As in his previous publications partners were employed around the country. The plates were engraved in both Edinburgh and London from 1820 to 1830. As they were finished the maps were made available for sale. In the Preface of the finished work Thomson wrote that since 1818 ‘the work has been continually in progress, but the great difficulty of finding assistants, materials, and making the necessary surveys have retarded the completion much longer than anticipated … A Work which he never would have undertaken, had he known the difficulties to be encountered, the great number of people to be employed, the advance of capital, and the time necessary to carry through such an arduous undertaking, which required at least one surveyor to each county to correct the drawings, and find respectable names to guarantee their accuracy’.

This inevitably led to Thomson suffering financial difficulties and on 20 April 1830 he went into bankruptcy. After the Trustee for the creditors decided to finish the atlas it is recorded that various people needed payment for goods. Especially to the engraver Robert Menzies, who would not complete the large four-sheet map of Inverness-shire until paid. The Trustee attempted to sell the entire complete stock without success and the whole went to auction in April 1831. Thomson, in the guise of John Thomson & Co., bought the stock for £1800. His payments were guaranteed by his friends. A title page had been printed by the Trustee dated 1831, one example of which survives in the example at the Cambridge University Library. Thomson went on to produce his own title page and Index both dated 1832 which is the standard format found. This example contains BOTH TITLE PAGES and BOTH PRINTED CONTENTS LISTS.

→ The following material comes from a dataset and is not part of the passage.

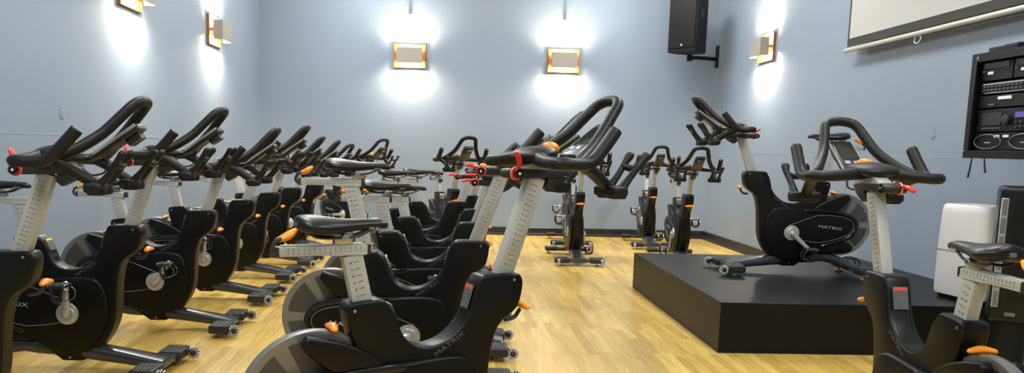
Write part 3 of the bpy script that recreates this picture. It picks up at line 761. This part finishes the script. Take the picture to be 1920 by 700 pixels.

The complete work has 58 maps of the 29 counties of Scotland. The scales vary between one and two inches to the mile. It was therefore the largest and most detailed survey of Scotland to date and not superseded until that of the Ordnance Survey. His financial woes continued and he filed for bankruptcy a second time in 1835. Provenance: private English collection. Chubb (1927) no. 32; Moir (1973) no. I pp. 129-31 & II p. 154 no. 11; Withers, Charles ‘Introductory Essay to Facsimile of the atlas’.
THOMSON, John

The Atlas of Scotland, or County Atlas; Consisting of Maps of all the Counties on a Very Large Scale, Compiled from Actual Survey

Printed for John Thomson & Co. Edinburgh; Baldwin & Cradock, London; and John Cumming, Dublin, London, 1831-[32]
Folio (570 x 450 mm.), contemporary half calf with ornately embossed green cloth boards, gilt ruled, rebacked preserving original spine, raised bands, gilt ruled and gilt title. With typographic title page dated 1831, further typographic title page dated 1832 [see below], Contents, Dedication with further contents on the verso, pp. viii Introduction and 29 maps in 58 sheets, generally in early outline colour, pp. 18 Index, some light offsetting, margin tear to no. 27 repaired, otherwise in good condition.